Updated November 24, 2020:

Wisconsin non-profit laws apply to 501(c)(3) organizations that are formed for certain reasons and wish to take advantage of tax exemptions on a state and federal level.

Introduction to Forming a Nonprofit Corporation

In most cases, a nonprofit will be formed as a 501(c)(3) organization. In simple terms, this means that nonprofits are generally formed for one of the following reasons:

  • Religion.
  • Charity.
  • Science.
  • Literature.
  • Education.

Nonprofit organizations formed in this way are eligible for certain tax exemptions on the state and federal level. To form a 501(c)(3) organization that takes advantage of these tax exemptions in the state of Wisconsin, you'll first need to form a nonprofit corporation. Next, you'll need to apply for tax-exempt status, both with the state and the Internal Revenue Service.

How to Form a Nonprofit in Wisconsin

Forming a nonprofit in the state of Wisconsin requires several steps. Under Wisconsin state law, the first thing you'll need to do is register a nonprofit corporation with the state. Then, you'll need to work on the following:

  • Choose the nonprofit's initial directors.
  • Choose a name for your nonprofit organization.
  • File your Articles of Incorporation.
  • Prepare your organization's bylaws.
  • Hold a board of director's meeting.
  • Keep a binder of corporate records.

In the state of Wisconsin, nonprofit corporations are required to have a minimum of three directors.

When naming your organization, you'll need to make sure it contains one of the following words or abbreviations:

  • Corporation (Corp.)
  • Incorporated (Inc.)
  • Company (Co.)
  • Limited (Ltd.)

To make sure your intended name is available for use, you can do one of the following:

Part of forming any business corporation in Wisconsin is filing Articles of Incorporation with the office of the Wisconsin Department of Financial Institutions. This document needs to include information such as:

  • A statement indicating that your nonprofit has been incorporated under state-specific laws pertaining to such organizations.
  • The name of your organization.
  • The principal office's mailing address.
  • The initial registered office's street address.
  • The name of the registered agent.
  • The name of every incorporator.
  • The address for every incorporator.
  • Whether the nonprofit corporation has corporate members.

The Wisconsin Department of Financial Institutions has made a template available specifically for nonprofit organizations to quickly and easily complete and file their Articles of Incorporation. This form, known as Form 102, can be found on the department's official website. Simply complete this form and follow the included instructions to file your articles with the state.

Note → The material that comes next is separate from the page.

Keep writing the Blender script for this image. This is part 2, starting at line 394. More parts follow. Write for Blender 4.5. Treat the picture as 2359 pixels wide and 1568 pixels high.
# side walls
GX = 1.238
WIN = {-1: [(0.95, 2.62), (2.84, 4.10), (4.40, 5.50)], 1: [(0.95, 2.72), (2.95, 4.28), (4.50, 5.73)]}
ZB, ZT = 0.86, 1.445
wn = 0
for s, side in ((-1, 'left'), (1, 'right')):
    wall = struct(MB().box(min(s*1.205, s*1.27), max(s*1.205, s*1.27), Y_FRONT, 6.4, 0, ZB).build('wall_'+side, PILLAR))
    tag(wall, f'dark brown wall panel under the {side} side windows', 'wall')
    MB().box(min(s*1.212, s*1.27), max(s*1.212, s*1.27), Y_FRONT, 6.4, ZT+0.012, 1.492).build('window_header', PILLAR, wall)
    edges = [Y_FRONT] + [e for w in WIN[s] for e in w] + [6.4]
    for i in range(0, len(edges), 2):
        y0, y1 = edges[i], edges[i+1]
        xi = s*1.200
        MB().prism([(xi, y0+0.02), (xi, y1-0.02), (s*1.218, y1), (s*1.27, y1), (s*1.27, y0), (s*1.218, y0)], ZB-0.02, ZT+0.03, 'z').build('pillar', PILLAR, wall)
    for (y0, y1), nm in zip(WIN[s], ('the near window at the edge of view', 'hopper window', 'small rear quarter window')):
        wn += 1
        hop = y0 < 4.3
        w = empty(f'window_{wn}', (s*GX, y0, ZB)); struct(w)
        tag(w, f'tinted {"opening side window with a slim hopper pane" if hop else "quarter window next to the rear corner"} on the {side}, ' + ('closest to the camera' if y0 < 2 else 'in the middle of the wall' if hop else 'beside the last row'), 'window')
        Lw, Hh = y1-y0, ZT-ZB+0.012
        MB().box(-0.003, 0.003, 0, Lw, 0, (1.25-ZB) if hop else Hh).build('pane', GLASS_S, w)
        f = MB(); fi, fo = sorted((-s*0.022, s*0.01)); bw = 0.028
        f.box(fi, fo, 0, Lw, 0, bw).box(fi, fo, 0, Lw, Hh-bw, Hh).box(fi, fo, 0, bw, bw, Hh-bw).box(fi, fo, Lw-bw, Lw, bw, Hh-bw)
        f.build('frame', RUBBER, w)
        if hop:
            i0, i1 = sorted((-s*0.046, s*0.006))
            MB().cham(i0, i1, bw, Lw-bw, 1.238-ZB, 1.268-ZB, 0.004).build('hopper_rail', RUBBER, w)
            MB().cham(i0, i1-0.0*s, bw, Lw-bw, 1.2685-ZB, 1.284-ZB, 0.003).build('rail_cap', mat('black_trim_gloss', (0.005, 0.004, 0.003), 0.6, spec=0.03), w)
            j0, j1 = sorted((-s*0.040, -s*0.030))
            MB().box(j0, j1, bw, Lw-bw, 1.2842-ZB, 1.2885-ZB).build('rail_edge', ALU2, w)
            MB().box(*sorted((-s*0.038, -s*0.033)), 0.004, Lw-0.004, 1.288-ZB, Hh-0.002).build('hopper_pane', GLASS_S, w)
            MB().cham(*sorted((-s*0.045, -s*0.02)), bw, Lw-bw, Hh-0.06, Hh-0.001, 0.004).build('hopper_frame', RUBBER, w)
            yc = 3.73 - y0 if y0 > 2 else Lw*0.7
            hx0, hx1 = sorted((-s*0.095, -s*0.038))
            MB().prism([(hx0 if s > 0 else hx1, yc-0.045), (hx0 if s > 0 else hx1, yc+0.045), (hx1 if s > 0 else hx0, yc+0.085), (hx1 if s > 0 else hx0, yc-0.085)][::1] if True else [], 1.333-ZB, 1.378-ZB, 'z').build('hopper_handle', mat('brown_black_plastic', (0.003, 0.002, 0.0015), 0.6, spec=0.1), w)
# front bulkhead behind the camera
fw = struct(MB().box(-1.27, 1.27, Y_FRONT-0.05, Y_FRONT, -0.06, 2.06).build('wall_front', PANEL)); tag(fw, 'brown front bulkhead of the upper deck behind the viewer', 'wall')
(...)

Please note, filing your Articles of Incorporation can't be done online. You'll need to mail them to the address included in the instructions. It is also worth noting that the state-provided template only includes the minimum amount of information required to form a nonprofit corporation in Wisconsin. It doesn't include many of the items the IRS will require from you if you wish to obtain tax-exempt status from the federal government as a 501(c)(3) organization.

To be recognized as a tax-exempt organization by the Internal Revenue Service, you'll need to include the following additional information:

  • A statement of purpose that meets specific requirements set forth by the IRS.
  • A statement to the effect that your organization will refrain from engaging in prohibited legislative or political activities.
  • A provision that dedicates your organization's assets to another 501(c)(3) organization in the event that yours dissolves.

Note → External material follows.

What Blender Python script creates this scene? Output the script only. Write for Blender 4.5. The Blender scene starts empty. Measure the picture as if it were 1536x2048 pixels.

Once you have completed your Articles of Organization, you'll want to prepare a set of corporate bylaws. These need to comply with Wisconsin laws that pertain to nonprofit corporations and should be completed before filing your articles with the state. These bylaws should contain the rules your organization should follow pertaining to:

  • Holding meetings.
  • Electing officers.
  • Electing directors.
  • Any other formalities required by the state.

It should be noted that your bylaws will not be filed along with your Articles of Incorporation. This is an internal document that should serve as the organization's operations manual.

Next, you'll need to hold a meeting with your organization's board members. This first meeting is normally called the "organizational meeting." During the organization meeting, the board should focus on:

  • Electing the organization's initial directors.
  • Approving the proposed bylaws.
  • Appointing officers.
  • Establishing the accounting periods and tax year.
  • Approving the organization's initial transactions.